The most critical question facing Western democracies today is the appropriate balance of security versus privacy. There has always been a historic dynamic tension between the two poles, but since 9/11 and the Iraq war the stark contrast between the two and defenders of each has never been greater. Is meaningful accountability of secret government programmes even possible without compromising legitimate national security needs? It is, but the judiciary, in an automatic reflex, sides with the government and its claimed national security needs.
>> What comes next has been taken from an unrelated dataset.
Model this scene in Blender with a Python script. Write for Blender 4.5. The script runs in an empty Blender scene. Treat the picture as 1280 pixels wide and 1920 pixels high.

It is time to embolden and support independence and skepticism in the judiciary to truly weigh the issues at hand within the context of the Fourth Amendment.
A 2007 protest against President Bush commuting the prison sentence of I. Lewis “Scooter” Libby
CREDIT: AP Photo/Ron Edmonds
On a personal note, I took my anonymity for granted until it was abruptly ripped away by senior Bush White House officials in 2003 in the service of a nakedly partisan agenda. I found Andy Warhol’s prediction that in the future, “everyone will be world famous for 15 minutes” to be mortifying. Professional satisfaction in my CIA job came from my colleagues’ acknowledgement. Finding myself to be a public figure in the wake of the political scandal was deeply disorienting. And, of course, after my CIA affiliation was betrayed, continuing my covert operations was impossible. In a world of nation-states, of conflicts and deeply different goals, obtaining intelligence is a necessary reality. Anonymity is an essential ingredient in that effort and I was proud to be part of it.